A longtime Las Vegas cabbie says a remotely operated rental car blew a red light near the Sphere and sliced in front of his taxi, turning a routine Strip run into a near-miss he will not forget anytime soon. The driver says he had the green at Sands Avenue and Koval Lane, two passengers in the back, and just enough time to stomp the brakes as the rental crossed his path. The close call, caught on a Desert Cab dashcam, is now feeding fresh skepticism about teledriving services mixing into already hectic Strip traffic.
According to FOX5, the driver, Yonas Asres, who has logged roughly three decades on Las Vegas roads, shared video that appears to show his taxi facing a green signal while a Vay-branded vehicle moves through the intersection in front of him. Vay told the station that its remote drivers receive professional training and said an internal review concluded the incident was caused by human error rather than any technical systems failure. The company added that it would not release further specifics and declined follow-up questions from the reporter.
Vay's footprint in Las Vegas
Vay operates an app-based teledriving rental service and says it is now live in Las Vegas, where remote operators deliver electric vehicles to customers before handing over control to renters. On its technology page, the company describes Remote Driving Stations, multi-network connectivity and fail-safe protocols, and says its Remote Drivers go through extensive training and continuous evaluation. For more on the company's tech and safety claims, see Vay.
Driver reaction
Asres told FOX5 the move felt "very dangerous" and said his passengers were angry after the scare. In roughly 30 years behind the wheel, he said, he had never seen anything quite like it, and watching the replay has left him uneasy about remote operators trying to thread through busy Strip intersections from behind a screen somewhere else.

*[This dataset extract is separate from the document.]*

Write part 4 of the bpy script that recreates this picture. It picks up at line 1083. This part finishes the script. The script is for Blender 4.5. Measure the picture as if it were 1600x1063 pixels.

Remote driving's foothold on the Strip
Remote driving and partial robotaxi setups have been steadily creeping into the Las Vegas market as startups test teledriving and on-demand rental concepts on high-traffic tourist routes. TechCrunch has covered Vay's U.S. rollout and funding partners as part of a wider shift toward tele-driven mobility services that lean on remote humans rather than fully autonomous software.
Vay says it is taking the incident seriously and will continue reviewing its procedures, but for now is keeping additional details to itself. For Strip drivers and riders stuck at the same intersections, the dashcam clip is a blunt reminder that experimental mobility services are already sharing the roadway with old-school taxis and rideshares, while the rules and oversight for that high-tech traffic are still very much a work in progress.